== The request ==
Starting at the top of the entries, restate word for word each line up to and including the one with "o = mesh_np('soda_straws', *merge(bits), M['strawceil']);".

== Material supplied ==
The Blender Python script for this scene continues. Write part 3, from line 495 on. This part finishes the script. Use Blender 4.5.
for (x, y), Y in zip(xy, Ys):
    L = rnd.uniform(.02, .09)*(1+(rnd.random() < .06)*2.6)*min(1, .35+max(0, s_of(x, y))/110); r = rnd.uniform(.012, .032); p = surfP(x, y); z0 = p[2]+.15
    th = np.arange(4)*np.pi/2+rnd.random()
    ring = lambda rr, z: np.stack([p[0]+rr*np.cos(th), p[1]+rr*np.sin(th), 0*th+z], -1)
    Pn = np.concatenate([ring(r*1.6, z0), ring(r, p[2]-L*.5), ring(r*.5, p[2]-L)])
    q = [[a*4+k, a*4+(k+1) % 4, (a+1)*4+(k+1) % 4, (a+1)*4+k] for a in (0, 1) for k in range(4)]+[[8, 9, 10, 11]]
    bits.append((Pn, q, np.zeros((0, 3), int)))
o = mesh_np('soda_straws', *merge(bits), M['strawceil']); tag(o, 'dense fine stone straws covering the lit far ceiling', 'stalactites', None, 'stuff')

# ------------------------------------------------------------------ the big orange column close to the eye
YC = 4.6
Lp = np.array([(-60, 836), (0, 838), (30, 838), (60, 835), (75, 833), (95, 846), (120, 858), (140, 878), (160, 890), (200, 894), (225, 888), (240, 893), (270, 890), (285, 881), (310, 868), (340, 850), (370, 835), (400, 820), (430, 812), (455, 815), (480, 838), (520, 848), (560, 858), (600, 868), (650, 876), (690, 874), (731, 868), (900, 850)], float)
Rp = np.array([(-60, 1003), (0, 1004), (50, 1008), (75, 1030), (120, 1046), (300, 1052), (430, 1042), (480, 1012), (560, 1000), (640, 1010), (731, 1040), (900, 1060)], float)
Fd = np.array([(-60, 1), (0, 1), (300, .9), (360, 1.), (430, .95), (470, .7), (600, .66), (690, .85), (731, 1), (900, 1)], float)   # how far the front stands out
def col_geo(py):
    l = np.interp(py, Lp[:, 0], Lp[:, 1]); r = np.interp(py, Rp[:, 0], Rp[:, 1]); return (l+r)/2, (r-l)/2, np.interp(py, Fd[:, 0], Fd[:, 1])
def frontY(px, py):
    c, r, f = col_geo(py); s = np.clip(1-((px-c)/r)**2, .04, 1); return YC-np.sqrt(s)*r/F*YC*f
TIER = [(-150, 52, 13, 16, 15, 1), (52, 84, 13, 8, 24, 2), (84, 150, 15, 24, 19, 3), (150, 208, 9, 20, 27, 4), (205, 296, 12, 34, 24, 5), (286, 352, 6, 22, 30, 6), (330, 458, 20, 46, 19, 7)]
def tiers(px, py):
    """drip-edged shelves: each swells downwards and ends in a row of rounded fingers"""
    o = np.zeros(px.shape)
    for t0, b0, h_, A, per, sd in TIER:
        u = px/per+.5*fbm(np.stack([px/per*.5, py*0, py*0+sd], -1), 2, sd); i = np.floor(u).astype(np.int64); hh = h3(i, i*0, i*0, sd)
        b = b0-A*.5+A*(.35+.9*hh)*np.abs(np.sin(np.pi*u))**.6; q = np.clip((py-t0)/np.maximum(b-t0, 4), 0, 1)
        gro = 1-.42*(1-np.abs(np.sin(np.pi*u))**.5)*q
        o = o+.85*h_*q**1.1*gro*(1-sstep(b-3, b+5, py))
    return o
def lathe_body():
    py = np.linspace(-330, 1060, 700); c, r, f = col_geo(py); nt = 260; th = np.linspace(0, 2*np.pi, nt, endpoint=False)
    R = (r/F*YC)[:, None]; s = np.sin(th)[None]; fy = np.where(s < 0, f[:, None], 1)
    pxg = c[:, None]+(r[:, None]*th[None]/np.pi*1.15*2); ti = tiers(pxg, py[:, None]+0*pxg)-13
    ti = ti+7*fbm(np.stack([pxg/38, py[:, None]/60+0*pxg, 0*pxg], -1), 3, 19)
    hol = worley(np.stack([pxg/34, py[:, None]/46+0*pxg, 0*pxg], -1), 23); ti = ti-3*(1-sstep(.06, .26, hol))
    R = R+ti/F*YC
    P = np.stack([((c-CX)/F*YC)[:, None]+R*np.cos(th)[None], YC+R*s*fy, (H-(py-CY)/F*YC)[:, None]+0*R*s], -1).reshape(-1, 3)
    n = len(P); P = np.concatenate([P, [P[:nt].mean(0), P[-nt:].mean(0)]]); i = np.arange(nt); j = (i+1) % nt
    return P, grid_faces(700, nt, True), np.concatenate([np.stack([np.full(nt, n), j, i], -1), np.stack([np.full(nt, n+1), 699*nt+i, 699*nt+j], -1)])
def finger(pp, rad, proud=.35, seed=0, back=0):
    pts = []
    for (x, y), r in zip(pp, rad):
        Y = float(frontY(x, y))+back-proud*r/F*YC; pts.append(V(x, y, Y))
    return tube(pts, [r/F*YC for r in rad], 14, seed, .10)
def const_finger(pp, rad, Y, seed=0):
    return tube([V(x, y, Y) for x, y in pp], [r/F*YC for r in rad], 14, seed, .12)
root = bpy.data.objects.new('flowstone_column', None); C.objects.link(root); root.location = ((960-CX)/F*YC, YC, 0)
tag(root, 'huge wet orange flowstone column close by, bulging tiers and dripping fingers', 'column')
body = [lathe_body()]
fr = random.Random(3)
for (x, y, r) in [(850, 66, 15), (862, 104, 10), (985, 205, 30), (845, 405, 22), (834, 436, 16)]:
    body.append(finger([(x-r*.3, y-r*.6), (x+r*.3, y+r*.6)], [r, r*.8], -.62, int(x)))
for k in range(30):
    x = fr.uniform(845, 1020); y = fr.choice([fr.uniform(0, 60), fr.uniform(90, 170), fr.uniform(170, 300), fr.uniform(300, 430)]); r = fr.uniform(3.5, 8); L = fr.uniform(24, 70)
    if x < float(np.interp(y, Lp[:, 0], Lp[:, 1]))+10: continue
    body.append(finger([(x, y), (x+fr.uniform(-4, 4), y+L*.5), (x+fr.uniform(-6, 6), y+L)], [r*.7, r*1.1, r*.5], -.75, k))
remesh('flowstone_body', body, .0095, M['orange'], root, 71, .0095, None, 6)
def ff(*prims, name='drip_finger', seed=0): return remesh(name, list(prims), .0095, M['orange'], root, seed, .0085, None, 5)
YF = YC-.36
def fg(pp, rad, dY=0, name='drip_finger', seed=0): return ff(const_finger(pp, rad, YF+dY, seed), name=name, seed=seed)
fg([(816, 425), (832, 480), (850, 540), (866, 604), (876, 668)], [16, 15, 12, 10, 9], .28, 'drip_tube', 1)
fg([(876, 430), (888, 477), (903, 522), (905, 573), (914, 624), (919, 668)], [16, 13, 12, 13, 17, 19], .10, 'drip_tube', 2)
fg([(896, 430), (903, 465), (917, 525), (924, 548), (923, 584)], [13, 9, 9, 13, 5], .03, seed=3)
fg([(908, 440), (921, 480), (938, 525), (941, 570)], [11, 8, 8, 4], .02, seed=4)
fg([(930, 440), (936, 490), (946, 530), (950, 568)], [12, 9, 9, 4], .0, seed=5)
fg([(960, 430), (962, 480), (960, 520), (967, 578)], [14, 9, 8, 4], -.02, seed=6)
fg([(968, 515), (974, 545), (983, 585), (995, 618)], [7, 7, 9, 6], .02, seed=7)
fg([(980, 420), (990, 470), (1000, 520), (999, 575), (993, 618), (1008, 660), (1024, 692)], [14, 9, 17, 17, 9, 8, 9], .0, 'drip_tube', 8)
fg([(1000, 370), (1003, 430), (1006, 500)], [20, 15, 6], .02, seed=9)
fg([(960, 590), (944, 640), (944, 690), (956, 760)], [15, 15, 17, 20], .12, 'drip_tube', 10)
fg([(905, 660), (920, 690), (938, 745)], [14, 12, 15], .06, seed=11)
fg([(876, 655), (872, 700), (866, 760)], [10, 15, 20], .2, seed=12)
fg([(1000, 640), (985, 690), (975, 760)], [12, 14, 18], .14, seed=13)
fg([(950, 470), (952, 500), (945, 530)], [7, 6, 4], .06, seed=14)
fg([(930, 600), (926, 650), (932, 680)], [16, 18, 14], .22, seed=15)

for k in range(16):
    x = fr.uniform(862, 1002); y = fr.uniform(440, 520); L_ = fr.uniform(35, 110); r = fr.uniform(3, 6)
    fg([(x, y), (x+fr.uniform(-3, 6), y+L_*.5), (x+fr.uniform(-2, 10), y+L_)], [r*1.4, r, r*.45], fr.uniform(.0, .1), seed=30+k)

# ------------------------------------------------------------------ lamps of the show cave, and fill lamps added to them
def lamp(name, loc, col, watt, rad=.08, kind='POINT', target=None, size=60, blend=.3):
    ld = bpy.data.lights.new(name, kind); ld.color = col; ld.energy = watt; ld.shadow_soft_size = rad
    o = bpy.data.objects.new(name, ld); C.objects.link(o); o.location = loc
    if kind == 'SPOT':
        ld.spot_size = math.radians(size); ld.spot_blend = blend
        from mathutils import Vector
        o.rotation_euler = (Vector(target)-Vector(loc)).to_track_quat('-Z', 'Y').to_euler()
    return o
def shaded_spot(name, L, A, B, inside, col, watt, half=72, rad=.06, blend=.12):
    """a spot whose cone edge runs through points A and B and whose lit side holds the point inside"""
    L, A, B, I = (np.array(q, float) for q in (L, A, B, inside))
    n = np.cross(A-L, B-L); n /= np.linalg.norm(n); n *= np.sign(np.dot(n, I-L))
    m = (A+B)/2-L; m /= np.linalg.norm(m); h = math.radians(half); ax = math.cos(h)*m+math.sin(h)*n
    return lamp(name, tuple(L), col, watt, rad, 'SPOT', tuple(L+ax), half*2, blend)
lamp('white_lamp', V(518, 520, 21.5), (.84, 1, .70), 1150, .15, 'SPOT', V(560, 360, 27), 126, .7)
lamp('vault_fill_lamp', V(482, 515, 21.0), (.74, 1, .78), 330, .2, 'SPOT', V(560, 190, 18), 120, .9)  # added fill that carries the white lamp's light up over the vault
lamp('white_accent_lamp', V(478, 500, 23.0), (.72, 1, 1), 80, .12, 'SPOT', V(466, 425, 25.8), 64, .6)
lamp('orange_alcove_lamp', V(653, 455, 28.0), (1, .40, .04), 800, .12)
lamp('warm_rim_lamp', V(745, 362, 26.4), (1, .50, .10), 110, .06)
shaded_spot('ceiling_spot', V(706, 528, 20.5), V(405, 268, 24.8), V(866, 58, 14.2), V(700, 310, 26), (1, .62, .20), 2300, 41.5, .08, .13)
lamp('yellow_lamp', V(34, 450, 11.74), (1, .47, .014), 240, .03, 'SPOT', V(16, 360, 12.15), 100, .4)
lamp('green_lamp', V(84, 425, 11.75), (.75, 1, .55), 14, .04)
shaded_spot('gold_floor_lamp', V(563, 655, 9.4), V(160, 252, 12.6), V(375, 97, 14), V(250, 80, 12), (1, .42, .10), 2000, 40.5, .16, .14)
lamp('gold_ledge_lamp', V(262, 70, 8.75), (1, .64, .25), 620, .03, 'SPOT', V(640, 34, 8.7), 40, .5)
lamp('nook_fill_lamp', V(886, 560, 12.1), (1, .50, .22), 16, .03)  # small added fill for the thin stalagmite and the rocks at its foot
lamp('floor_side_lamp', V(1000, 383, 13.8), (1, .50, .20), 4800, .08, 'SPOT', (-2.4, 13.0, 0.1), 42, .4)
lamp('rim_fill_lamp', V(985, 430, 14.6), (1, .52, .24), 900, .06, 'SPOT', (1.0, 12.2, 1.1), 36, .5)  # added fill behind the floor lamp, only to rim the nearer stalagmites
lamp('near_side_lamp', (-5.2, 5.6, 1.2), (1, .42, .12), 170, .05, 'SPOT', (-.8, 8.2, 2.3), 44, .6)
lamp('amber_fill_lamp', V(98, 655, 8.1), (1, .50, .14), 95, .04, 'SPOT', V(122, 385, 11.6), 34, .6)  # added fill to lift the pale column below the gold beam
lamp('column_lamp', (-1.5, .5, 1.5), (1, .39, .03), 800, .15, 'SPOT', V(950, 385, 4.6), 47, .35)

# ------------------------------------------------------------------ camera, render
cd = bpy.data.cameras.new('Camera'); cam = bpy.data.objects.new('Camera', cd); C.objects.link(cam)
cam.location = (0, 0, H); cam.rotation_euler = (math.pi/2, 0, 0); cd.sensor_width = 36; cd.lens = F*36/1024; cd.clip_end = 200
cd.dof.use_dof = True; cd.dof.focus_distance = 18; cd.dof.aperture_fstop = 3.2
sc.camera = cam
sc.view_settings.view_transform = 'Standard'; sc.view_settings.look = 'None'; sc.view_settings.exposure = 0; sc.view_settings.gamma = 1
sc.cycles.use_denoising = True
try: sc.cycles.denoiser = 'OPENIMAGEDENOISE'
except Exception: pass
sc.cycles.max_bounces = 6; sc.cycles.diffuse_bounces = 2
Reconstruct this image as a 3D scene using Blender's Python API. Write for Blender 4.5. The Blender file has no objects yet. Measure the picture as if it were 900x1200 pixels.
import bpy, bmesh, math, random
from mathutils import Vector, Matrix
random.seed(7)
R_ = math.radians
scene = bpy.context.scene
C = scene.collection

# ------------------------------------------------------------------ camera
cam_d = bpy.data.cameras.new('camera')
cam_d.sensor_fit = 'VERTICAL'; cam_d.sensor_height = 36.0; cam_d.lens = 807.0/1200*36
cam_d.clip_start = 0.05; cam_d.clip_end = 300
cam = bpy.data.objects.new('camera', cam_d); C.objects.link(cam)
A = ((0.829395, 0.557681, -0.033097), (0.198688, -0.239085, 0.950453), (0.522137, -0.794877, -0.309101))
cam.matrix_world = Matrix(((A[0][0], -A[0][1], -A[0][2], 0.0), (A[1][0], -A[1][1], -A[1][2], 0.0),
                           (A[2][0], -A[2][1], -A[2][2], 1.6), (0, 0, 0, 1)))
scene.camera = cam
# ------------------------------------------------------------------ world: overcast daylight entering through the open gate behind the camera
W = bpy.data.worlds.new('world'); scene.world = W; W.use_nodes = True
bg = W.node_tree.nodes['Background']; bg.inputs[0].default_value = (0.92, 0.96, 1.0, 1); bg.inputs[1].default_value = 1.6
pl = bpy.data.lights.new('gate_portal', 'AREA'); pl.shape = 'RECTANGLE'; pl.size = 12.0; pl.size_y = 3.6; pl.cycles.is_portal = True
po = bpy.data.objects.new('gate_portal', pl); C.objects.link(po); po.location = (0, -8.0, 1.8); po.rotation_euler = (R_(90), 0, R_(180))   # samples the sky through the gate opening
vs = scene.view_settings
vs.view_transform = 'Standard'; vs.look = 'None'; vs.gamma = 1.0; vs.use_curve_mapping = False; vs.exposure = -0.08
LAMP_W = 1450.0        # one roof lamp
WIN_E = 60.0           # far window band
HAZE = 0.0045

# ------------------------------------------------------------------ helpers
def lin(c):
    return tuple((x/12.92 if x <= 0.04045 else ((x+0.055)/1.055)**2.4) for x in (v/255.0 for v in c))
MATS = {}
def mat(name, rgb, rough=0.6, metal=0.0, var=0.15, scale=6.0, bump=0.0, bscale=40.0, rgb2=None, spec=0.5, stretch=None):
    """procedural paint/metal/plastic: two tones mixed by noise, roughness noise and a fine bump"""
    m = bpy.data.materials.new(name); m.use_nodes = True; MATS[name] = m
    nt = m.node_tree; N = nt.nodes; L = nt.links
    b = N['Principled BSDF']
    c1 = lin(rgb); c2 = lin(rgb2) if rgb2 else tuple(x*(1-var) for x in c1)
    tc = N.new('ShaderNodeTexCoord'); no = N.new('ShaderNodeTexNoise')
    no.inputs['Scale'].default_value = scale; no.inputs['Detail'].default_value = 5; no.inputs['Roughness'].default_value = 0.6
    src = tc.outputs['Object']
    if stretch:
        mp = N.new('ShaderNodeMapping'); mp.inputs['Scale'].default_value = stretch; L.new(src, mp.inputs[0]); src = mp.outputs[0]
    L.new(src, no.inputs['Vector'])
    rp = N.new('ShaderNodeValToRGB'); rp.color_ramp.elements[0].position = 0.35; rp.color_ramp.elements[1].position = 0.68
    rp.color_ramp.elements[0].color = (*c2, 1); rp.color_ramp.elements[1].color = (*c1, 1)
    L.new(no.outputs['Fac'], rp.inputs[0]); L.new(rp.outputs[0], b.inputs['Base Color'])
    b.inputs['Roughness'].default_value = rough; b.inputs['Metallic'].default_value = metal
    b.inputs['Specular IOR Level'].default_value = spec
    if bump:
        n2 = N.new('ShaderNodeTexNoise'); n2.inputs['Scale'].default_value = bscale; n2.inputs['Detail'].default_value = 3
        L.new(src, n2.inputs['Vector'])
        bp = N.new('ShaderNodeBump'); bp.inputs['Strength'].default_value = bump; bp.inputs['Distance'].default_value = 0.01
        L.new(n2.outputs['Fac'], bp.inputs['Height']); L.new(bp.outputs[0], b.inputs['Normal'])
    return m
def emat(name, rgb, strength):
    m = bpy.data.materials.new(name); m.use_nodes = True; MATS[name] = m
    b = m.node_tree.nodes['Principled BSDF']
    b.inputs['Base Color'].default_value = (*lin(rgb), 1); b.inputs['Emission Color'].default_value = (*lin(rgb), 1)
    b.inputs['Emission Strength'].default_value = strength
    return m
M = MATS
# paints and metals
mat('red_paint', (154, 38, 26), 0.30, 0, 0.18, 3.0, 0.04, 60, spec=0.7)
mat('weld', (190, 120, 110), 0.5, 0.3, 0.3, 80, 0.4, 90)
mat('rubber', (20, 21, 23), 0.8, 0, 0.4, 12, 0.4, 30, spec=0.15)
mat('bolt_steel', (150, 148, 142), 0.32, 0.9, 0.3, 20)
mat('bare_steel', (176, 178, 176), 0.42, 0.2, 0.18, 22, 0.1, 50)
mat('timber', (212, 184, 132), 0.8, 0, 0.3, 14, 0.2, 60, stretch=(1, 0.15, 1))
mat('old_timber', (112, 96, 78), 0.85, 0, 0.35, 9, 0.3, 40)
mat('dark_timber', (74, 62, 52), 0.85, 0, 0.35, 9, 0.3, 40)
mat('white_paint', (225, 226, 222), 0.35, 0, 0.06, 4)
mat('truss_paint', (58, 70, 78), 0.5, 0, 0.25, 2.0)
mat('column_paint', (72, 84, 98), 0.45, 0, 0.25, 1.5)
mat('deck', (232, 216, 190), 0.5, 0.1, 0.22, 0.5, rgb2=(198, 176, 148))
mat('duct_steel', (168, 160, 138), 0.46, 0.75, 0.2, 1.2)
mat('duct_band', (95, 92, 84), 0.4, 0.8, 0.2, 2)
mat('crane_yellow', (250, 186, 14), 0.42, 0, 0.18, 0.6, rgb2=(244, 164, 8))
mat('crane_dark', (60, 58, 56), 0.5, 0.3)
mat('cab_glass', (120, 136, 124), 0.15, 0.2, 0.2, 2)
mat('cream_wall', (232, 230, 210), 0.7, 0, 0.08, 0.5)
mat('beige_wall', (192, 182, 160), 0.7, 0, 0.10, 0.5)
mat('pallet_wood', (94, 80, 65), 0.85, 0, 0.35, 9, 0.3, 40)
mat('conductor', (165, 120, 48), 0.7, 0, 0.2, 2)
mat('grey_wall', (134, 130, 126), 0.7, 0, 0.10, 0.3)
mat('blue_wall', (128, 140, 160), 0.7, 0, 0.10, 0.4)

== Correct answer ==
The Blender Python script for this scene continues. Write part 3, from line 495 on. This part finishes the script. Use Blender 4.5.
for (x, y), Y in zip(xy, Ys):
    L = rnd.uniform(.02, .09)*(1+(rnd.random() < .06)*2.6)*min(1, .35+max(0, s_of(x, y))/110); r = rnd.uniform(.012, .032); p = surfP(x, y); z0 = p[2]+.15
    th = np.arange(4)*np.pi/2+rnd.random()
    ring = lambda rr, z: np.stack([p[0]+rr*np.cos(th), p[1]+rr*np.sin(th), 0*th+z], -1)
    Pn = np.concatenate([ring(r*1.6, z0), ring(r, p[2]-L*.5), ring(r*.5, p[2]-L)])
    q = [[a*4+k, a*4+(k+1) % 4, (a+1)*4+(k+1) % 4, (a+1)*4+k] for a in (0, 1) for k in range(4)]+[[8, 9, 10, 11]]
    bits.append((Pn, q, np.zeros((0, 3), int)))
o = mesh_np('soda_straws', *merge(bits), M['strawceil']); tag(o, 'dense fine stone straws covering the lit far ceiling', 'stalactites', None, 'stuff')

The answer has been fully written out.